Spring Surprise – A New Little Hydrangea Plant!

As I uncovered the leaves from the base of the Blushing Bride hydrangea, I found that a couple of the branches had formed roots which will be new plants!  This form of ‘root layering’ or ‘ground layering’ is a great way to start a new shrub from an established one.

little hydrangea offshoot
Rooted Hydrangea Branch

It’s bare and spindly looking stems are curving out from the center and then upward and at least two of them were touching the ground enough to form roots. Now, new growth is showing beyond the roots which means I will have a couple of new little baby hydrangea plants!
I have propagated hydrangeas this way before, back when I lived in my rental house. I had found a rooted stem with big leaves and a flower that was growing separate from the main bush, so I dug it up and planted it near the front steps. You can read about how I did it on my Propagating Hydrangeas page about root layering.
So for now I will let the babies grow – attached to the main plant – until they get larger. I’ll probably dig them up in the Fall and find them a place to grow on their own.  I love to find free ways to landscape.  Isn’t that exciting?

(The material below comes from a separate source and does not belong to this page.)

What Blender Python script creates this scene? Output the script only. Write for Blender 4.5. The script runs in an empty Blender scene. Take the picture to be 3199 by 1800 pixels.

Propagating Hydangrangeas Could Be Easier Than You Think

blue flowers
Create another shrub easily.

Most people think of starting a new hydrangea plant from a cutting, but I am talking about propagating by root or ground layering here – and it’s especially easy if it’s been done for you by mother nature.

My new yard has no hydrangeas, except for the tiny ones I planted this fall. But the duplex I rented for three years had a large, beautiful bush right outside my front window.

As I was weeding around it one spring I found a low hanging branch that had rooted itself into the dirt. I dug it up (with permission from the landlady) and replanted it near the front steps.

The following year she had another little hydrangea shrub to decorate her yard – for free! All it took was digging and watering.  It’s an easy, and super cheap, way to increase the beauty of your landscape.  And you’ll know exactly what you are getting!